At one school, students are especially skilled at drawing so it was curious to find that they are ashamed about their work. They cover their sketches with their hands when I come around to look. I guess they they’re not supposed to be drawing in their notebooks. Drawing is doodling and doodling is a defilement of what should be precise replications of what’s on the board.

The reason why there’s so much drawing in this school is because students cannot read and write Lao. The teachers don’t speak their first language and don’t know what to do. With all the time that’s supposed to be filled every day, an easy out is to doodle.
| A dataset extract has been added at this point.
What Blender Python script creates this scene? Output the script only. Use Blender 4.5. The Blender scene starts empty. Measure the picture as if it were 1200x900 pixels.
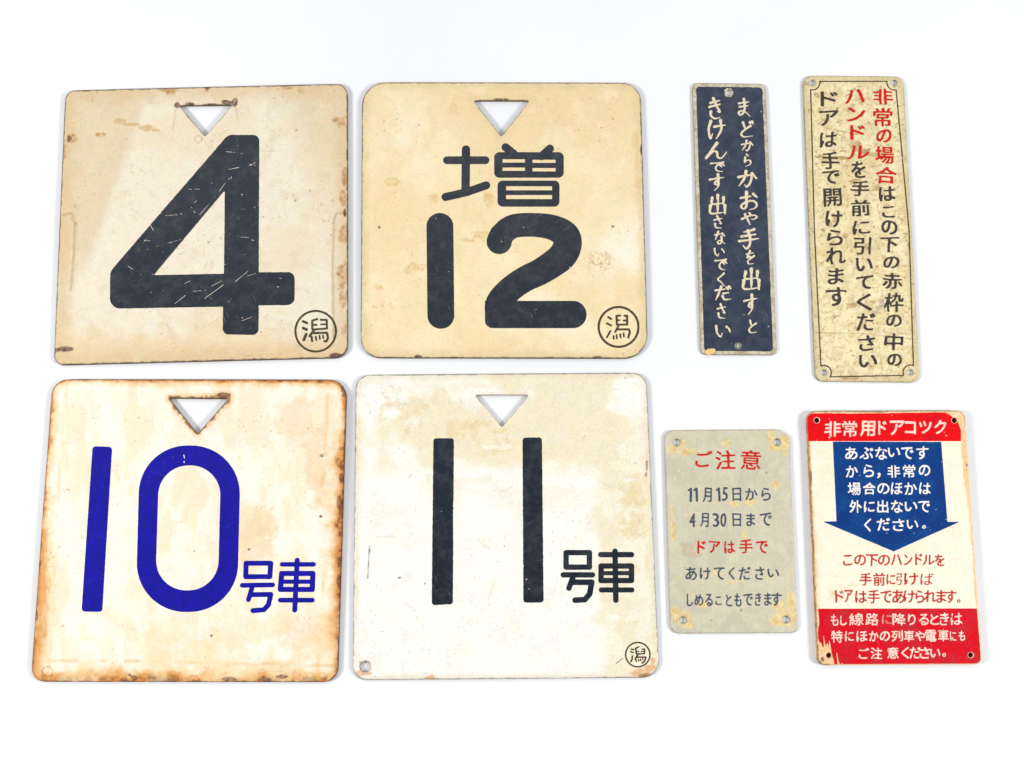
import bpy, math
import numpy as np

C = bpy.context.scene.collection
S = bpy.context.scene

# ------------------------------------------------------------------ camera
PX = 0.0005                     # one picture pixel is about half a millimetre on the table
FPX = 1500.0                    # focal length in picture pixels (1200 wide)
TH = math.radians(11.0)         # lean of the camera away from straight down
DIST = FPX * PX
CAM = np.array([0.0, -DIST * math.sin(TH), DIST * math.cos(TH)])
FW = np.array([0.0, math.sin(TH), -math.cos(TH)])
UP = np.array([0.0, math.cos(TH), math.sin(TH)])
RT = np.array([1.0, 0.0, 0.0])

cd = bpy.data.cameras.new("camera")
cam = bpy.data.objects.new("camera", cd)
C.objects.link(cam)
cd.sensor_width = 36.0
cd.lens = 36.0 * FPX / 1200.0
cd.clip_start = 0.01
cd.clip_end = 50.0
cam.location = CAM
cam.rotation_euler = (TH, 0, 0)
S.camera = cam

# ------------------------------------------------------------------ light
S.view_settings.view_transform = 'Standard'
S.view_settings.look = 'None'
S.view_settings.exposure = 0.13
S.view_settings.gamma = 1.0
w = bpy.data.worlds.new("World")
S.world = w
w.use_nodes = True
# the light of the room: pale walls and ceiling, darker straight above and behind the camera
bg = w.node_tree.nodes["Background"]
_tc = w.node_tree.nodes.new("ShaderNodeTexCoord")
_sx = w.node_tree.nodes.new("ShaderNodeSeparateXYZ")
_nz = w.node_tree.nodes.new("ShaderNodeTexNoise"); _nz.inputs["Scale"].default_value = 2.2; _nz.inputs["Detail"].default_value = 2
_ad = w.node_tree.nodes.new("ShaderNodeMath"); _ad.operation = 'MULTIPLY_ADD'; _ad.inputs[1].default_value = 0.35
_mr = w.node_tree.nodes.new("ShaderNodeMapRange"); _mr.interpolation_type = 'SMOOTHSTEP'
_mr.inputs[1].default_value = 0.31; _mr.inputs[2].default_value = 0.45
_mr.inputs[3].default_value = 0.24; _mr.inputs[4].default_value = 1.0
w.node_tree.links.new(_tc.outputs["Generated"], _sx.inputs[0]); w.node_tree.links.new(_tc.outputs["Generated"], _nz.inputs["Vector"])
w.node_tree.links.new(_nz.outputs["Fac"], _ad.inputs[0]); w.node_tree.links.new(_sx.outputs[1], _ad.inputs[2])
w.node_tree.links.new(_ad.outputs[0], _mr.inputs[0]); w.node_tree.links.new(_mr.outputs[0], bg.inputs[1])
bg.inputs[0].default_value = (0.97, 0.985, 1.0, 1)


def area(name, loc, target, sx, sy, power, col=(1, 1, 1)):
    l = bpy.data.lights.new(name, 'AREA')
    l.shape = 'RECTANGLE'
    l.size, l.size_y = sx, sy
    l.energy = power
    l.color = col
    o = bpy.data.objects.new(name, l)
    C.objects.link(o)
    o.location = loc
    from mathutils import Vector
    d = Vector(target) - Vector(loc)
    o.rotation_euler = d.to_track_quat('-Z', 'Y').to_euler()
    return o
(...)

It’s a great way to make the hours pass by. When there is some assignment to be done, time can be stretched by drawing every line with draftsmanship precision. The idea is to doodle and dawdle.

There’s not much value in dawdling but much could be said for doodling. Doodling is dismissed as absent-minded scribbling, but could also be considered the tire tracks of someone learning to drive or the true traces of a pure stream of consciousness. Doodling can be understood as a protest against analytic and linear tyranny. When the brain wants to develop, it needs to explore, not just replicate.

Children have no problem doodling. You can find evidence in notebooks, chalked walls, etchings in the dirt and unsupervised chalkboards. When asked to draw, however, students often freeze. That’s when many start saying, “I can’t draw. I don’t know how.” Somewhere along the line, they’ve been taught to believe it, one effective method being to scold a child for scribbling. 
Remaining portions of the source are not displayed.